State officials and election security experts told Congress in September that federal funding for safeguarding election IT infrastructure was falling short amid heightened cyberthreats in the final weeks ahead of the vote on Nov. 5 (see: Election Experts Still Demanding More Federal Cyber Support). The Justice Department also indicted two Russian RT employees in September for secretly funding U.S. podcasters with pro-Kremlin content using a Tennessee front company, Tenet Media. The Biden administration has pledged to continue efforts to combat Russian interference in the November election.
DHS says there is no evidenced that foreign adversaries have ever successfully disrupted the ability to tally and transmit election results, but warned that domestic violent extremists "will pose the most significant physical threat to government officials, voters and elections-related personnel and infrastructure." Some violent extremists could "react violently should their preferred candidate lose" and "could seek to exploit possible civil unrest if there are perceptions of election fraud," DHS said.

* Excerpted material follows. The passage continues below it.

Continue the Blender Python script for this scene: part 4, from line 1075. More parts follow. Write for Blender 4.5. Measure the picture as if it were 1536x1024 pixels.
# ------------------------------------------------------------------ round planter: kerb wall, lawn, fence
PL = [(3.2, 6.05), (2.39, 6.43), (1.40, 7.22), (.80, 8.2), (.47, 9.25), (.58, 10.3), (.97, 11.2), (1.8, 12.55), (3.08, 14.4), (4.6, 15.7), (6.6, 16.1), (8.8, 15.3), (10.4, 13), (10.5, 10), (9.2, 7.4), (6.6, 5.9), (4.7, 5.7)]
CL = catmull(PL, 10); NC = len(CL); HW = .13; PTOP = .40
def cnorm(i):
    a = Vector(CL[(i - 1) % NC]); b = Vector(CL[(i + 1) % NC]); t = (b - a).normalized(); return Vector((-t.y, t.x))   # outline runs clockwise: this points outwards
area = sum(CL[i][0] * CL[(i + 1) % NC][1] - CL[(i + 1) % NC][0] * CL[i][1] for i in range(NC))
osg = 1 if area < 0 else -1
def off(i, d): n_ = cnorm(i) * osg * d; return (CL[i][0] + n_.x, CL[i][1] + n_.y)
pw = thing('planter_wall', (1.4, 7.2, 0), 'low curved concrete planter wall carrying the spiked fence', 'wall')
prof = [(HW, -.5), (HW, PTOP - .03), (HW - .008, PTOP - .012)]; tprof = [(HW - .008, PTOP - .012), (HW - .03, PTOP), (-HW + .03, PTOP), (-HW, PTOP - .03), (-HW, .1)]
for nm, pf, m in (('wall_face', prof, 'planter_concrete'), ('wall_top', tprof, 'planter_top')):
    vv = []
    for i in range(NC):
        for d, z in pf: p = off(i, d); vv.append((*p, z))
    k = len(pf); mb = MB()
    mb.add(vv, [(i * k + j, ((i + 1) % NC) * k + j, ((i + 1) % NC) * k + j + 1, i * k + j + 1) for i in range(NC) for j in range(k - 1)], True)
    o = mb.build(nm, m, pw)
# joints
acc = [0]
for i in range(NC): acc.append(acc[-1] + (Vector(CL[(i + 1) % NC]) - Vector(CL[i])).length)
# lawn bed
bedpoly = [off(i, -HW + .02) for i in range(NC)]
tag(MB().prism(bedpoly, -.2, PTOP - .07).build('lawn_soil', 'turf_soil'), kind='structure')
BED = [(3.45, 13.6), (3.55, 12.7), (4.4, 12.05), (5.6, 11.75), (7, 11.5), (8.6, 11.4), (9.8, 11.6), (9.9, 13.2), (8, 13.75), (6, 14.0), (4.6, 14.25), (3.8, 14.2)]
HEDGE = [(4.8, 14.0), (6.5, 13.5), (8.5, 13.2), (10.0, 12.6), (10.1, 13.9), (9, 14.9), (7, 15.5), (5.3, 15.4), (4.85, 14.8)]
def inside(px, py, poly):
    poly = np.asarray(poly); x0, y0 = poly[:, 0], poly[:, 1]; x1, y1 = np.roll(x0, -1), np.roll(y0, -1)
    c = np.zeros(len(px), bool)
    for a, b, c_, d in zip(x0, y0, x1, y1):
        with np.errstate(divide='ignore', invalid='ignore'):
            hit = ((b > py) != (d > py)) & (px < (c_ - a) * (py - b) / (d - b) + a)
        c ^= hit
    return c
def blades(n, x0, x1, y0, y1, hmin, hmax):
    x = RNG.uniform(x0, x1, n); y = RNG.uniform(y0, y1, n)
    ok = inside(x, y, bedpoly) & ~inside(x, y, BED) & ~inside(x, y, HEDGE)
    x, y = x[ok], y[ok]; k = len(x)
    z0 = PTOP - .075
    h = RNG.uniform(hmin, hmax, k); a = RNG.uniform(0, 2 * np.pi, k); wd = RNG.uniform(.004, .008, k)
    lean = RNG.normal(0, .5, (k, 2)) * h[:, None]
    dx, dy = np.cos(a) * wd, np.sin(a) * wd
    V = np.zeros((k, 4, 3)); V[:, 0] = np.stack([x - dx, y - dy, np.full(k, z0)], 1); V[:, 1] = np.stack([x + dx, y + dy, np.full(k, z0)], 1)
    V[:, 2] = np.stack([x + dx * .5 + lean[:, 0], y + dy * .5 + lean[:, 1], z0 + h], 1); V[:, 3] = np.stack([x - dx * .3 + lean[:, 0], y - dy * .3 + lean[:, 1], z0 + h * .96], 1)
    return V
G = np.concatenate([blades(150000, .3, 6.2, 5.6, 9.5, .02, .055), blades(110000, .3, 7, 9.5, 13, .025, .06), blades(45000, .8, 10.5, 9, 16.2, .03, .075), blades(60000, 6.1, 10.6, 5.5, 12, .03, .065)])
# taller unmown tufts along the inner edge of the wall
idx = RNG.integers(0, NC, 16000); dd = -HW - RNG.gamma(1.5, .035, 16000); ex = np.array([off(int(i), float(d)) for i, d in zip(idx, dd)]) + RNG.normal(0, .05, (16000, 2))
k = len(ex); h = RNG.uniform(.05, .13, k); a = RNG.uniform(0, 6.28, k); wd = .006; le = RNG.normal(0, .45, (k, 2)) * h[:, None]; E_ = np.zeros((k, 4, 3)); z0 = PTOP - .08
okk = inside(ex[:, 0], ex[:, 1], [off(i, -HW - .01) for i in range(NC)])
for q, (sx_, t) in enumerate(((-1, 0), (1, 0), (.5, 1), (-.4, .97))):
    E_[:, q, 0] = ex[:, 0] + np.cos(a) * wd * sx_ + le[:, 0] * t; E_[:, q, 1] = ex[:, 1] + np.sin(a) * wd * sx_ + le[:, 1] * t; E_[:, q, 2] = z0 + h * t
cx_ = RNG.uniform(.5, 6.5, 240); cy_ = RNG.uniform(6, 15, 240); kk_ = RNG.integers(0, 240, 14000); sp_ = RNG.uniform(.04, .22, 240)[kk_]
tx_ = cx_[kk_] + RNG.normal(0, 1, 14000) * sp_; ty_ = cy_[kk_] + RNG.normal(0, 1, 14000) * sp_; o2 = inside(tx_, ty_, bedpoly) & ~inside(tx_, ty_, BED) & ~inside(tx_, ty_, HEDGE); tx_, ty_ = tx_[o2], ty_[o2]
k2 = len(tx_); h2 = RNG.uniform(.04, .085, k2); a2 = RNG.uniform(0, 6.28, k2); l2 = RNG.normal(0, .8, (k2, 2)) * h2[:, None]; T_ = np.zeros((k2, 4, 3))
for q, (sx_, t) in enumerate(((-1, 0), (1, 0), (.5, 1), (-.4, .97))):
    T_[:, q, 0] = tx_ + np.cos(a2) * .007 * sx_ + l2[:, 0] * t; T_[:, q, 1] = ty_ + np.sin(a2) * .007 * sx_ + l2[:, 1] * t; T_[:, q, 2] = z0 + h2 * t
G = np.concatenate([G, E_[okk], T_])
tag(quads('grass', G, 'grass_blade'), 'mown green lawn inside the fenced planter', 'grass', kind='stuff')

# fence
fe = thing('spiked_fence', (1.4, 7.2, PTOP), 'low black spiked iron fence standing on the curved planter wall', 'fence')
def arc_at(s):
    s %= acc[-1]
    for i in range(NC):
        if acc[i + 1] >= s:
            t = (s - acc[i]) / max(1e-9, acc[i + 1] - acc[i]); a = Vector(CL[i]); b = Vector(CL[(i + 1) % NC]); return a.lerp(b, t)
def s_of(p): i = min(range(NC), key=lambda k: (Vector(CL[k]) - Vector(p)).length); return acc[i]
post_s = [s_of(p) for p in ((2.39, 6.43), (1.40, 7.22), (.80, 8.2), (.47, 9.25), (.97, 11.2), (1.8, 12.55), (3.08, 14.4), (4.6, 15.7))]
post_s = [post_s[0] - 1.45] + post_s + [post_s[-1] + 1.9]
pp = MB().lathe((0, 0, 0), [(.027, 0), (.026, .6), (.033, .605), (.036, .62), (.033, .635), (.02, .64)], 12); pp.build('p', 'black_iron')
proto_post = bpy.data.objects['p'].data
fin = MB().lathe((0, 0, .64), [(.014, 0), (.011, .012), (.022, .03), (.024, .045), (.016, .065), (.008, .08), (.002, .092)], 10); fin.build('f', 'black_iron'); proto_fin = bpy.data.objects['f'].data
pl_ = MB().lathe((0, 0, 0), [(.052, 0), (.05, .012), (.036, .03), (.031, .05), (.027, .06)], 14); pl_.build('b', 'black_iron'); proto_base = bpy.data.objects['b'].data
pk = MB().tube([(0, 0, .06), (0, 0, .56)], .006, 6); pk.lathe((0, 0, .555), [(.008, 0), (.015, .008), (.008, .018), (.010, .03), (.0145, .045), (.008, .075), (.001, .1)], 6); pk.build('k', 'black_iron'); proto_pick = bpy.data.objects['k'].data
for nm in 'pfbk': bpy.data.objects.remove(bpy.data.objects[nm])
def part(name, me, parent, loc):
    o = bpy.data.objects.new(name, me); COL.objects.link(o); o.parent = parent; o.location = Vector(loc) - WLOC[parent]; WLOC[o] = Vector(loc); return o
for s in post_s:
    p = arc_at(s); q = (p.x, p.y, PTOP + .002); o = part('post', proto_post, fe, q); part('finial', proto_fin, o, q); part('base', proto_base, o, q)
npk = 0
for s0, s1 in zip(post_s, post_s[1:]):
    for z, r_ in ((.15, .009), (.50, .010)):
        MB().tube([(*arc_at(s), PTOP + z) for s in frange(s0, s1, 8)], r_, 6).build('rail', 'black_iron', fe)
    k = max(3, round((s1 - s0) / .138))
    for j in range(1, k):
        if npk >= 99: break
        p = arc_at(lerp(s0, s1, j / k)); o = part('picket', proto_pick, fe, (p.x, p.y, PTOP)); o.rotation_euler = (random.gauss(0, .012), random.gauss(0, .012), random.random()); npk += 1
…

Microsoft recently found that Russia-linked cyber actors were supporting former President Donald Trump's campaign by launching misinformation campaigns and promoting fake videos targeting Vice President Kamala Harris. Those videos have gained millions of impressions online, according to the tech giant's threat analysis center, attributing the interference efforts in part to a Russian troll farm tracked as Storm-1516 (see: Microsoft: Russian Cyber Proxies Targeting Harris Campaign).
Russia is far from the only foreign adversary meddling in the U.S. electoral process. The DHS report also says Iran has used "social engineering and other efforts" to gain access to individuals associated with both parties' presidential campaigns. The U.S. government indicted and sanctioned several Iranian hackers in September for allegedly stealing information belonging to Trump's presidential campaign, including three people linked to Iran's Islamic Revolutionary Guard Corps (see: Iranian Hackers Indicted for Cyberattacks on Trump Campaign).
DHS and the Cybersecurity and Infrastructure Security Agency did not immediately respond to requests for comment by Information Security Media Group.